Bertha Mathilde Müller (28 October 1848, Vienna - 26 January 1937, Vienna) was an Austrian portrait painter.[1]
Her father, Leopold Müller (1807–1862), was a surveyor who later became a lithographer. Her mother, Josefa née Bichler, was the daughter of a master furrier. She had nine siblings, four of whom died as children. Her brother, Leopold Carl, and sister Marie also became painters. Her sister, Josefine (1839-1906), married the painter Eduard Swoboda.
After her father's death, Leopold took care of his younger siblings, until the family's financial situation improved, around 1870. From 1877 to 1879, she attended the preparatory school at the Kunstgewerbeschule (now the University of Applied Arts).
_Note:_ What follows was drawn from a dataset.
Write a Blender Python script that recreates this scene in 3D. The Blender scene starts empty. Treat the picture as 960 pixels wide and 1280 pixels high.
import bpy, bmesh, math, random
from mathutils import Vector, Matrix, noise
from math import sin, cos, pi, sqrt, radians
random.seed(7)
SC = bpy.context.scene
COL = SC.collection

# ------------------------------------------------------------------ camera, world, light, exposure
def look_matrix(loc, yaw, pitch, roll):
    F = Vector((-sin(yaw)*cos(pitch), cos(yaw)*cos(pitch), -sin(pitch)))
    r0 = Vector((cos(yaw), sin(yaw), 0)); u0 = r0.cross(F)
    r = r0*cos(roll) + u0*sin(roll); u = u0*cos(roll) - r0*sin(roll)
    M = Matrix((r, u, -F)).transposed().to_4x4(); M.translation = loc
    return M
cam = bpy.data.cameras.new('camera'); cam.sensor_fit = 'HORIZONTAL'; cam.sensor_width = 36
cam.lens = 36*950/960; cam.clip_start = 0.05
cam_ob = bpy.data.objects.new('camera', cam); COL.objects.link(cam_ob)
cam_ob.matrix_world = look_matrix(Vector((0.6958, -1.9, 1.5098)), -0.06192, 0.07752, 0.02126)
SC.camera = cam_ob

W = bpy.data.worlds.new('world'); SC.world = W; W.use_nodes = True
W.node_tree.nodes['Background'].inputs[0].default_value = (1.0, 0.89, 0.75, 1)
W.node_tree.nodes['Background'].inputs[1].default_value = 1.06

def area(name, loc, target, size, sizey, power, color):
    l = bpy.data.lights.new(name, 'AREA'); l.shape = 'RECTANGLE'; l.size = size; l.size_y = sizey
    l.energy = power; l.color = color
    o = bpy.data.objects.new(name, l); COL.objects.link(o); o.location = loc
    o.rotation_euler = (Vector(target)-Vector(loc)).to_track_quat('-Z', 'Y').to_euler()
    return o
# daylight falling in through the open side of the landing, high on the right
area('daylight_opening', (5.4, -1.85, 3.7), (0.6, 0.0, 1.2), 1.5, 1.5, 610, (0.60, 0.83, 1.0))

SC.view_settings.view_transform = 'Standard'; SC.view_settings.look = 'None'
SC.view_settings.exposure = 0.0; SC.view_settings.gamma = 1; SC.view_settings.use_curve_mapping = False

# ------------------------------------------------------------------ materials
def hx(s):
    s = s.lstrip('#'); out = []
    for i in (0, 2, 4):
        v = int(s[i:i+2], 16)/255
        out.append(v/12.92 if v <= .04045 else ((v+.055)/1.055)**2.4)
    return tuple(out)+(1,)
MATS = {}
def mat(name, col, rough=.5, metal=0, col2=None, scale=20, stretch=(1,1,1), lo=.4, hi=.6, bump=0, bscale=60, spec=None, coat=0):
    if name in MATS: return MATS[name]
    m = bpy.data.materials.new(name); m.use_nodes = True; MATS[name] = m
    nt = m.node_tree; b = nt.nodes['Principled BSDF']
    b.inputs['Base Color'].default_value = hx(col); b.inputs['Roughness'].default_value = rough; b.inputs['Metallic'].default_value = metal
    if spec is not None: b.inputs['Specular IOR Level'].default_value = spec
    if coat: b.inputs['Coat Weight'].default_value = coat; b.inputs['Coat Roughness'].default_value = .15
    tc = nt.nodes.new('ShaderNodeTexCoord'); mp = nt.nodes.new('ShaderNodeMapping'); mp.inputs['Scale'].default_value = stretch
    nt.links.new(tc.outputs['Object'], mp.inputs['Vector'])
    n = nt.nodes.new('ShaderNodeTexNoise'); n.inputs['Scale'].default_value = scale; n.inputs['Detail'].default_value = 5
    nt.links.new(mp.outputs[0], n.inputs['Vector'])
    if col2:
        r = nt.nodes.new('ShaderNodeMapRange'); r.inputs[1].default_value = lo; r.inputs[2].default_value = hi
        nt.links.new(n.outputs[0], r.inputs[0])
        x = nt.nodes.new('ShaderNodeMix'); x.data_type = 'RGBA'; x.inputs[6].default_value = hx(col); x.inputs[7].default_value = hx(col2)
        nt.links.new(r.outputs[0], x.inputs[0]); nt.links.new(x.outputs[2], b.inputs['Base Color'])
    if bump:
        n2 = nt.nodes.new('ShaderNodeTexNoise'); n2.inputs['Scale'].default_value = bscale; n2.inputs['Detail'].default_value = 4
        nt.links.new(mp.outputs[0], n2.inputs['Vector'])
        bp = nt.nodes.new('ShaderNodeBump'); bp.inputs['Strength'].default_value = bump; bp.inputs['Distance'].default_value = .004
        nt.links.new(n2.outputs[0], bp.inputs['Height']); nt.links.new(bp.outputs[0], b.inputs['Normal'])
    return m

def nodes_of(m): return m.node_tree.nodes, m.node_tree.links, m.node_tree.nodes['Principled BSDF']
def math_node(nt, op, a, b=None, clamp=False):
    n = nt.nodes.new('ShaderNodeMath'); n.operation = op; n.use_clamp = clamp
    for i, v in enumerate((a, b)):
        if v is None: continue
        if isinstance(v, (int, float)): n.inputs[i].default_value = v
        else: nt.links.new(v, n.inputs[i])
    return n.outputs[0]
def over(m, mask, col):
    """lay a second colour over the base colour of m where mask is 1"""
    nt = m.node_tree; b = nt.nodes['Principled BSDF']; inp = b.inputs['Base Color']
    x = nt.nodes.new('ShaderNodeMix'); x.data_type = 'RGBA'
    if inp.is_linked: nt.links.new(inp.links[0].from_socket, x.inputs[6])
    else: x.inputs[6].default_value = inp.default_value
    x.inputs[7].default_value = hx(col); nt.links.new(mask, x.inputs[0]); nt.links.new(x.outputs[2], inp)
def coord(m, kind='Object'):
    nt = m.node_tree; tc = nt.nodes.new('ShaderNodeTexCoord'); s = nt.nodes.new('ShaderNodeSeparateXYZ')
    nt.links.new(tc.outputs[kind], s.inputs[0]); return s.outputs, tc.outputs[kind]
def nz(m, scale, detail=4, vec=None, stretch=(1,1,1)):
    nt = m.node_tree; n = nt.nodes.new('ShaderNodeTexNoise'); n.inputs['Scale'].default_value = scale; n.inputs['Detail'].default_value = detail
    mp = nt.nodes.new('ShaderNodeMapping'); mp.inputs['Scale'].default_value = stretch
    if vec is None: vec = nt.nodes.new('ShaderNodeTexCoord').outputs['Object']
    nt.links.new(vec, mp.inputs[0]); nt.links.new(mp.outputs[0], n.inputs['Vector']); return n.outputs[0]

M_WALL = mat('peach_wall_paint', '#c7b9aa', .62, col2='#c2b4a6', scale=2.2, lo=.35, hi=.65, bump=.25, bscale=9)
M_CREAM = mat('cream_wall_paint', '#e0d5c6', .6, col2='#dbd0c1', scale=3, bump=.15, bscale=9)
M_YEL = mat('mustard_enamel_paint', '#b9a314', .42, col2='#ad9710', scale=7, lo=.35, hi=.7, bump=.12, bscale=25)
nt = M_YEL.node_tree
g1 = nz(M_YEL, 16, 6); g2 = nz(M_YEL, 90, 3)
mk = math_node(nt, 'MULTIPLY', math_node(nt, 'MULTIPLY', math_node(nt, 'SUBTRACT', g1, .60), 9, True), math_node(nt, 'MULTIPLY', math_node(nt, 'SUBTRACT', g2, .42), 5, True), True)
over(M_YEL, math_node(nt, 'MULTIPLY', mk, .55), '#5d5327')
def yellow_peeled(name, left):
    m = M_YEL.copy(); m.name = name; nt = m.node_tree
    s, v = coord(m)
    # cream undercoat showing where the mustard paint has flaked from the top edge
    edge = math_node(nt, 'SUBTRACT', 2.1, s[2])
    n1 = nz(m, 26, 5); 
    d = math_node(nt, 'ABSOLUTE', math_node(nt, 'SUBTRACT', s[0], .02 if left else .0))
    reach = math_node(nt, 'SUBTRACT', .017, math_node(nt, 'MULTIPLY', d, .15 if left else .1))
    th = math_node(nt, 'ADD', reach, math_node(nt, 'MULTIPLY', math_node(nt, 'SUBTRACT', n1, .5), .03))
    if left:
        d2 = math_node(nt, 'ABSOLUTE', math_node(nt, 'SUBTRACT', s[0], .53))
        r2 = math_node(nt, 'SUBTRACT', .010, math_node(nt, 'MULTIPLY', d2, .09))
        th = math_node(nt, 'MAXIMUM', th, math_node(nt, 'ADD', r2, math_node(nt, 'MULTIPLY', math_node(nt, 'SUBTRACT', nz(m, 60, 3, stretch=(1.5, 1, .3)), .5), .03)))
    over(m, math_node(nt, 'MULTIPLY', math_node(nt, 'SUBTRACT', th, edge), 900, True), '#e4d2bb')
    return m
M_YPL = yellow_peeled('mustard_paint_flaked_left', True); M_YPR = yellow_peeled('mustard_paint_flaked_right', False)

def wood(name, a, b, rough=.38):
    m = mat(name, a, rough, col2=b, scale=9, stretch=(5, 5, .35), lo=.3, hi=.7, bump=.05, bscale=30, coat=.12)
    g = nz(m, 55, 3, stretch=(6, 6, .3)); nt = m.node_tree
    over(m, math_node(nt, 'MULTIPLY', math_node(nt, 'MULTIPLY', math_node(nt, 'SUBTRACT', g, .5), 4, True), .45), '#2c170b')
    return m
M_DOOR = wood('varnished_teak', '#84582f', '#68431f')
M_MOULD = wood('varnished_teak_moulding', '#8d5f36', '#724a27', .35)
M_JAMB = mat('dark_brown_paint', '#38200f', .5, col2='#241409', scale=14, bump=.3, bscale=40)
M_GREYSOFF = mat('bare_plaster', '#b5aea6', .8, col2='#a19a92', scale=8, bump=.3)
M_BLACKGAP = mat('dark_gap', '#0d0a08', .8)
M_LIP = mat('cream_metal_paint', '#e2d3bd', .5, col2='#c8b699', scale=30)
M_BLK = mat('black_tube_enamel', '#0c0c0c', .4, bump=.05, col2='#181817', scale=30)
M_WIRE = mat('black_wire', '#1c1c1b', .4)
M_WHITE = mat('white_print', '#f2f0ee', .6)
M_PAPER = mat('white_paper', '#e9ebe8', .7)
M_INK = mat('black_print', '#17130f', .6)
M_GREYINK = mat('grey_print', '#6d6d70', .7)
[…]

For ten years, from 1880, she and Marie worked in their brother Leopold's studio at the Academy of Fine Arts; taking additional lessons from him. There, they met August von Pettenkofen, who became a sort of mentor. He died in 1889, and left his studio to them in his will. They worked there until 1902, when they were evicted, then opened their own studio.[2] She also worked in Stuttgart, and was a member of the (Women artists' association), from 1903 to 1907.[3] She never became as well known as her sister, and exhibited little, although she participated in a showing in the rotunda of The Woman's Building at the 1893 World's Columbian Exposition in Chicago.[4]
In addition to her original portraits, she made several copies on behalf of Kaiser Wilhelm II, including one of his grandmother, Queen Victoria (original by Heinrich von Angeli), which is now in the National Portrait Gallery, London.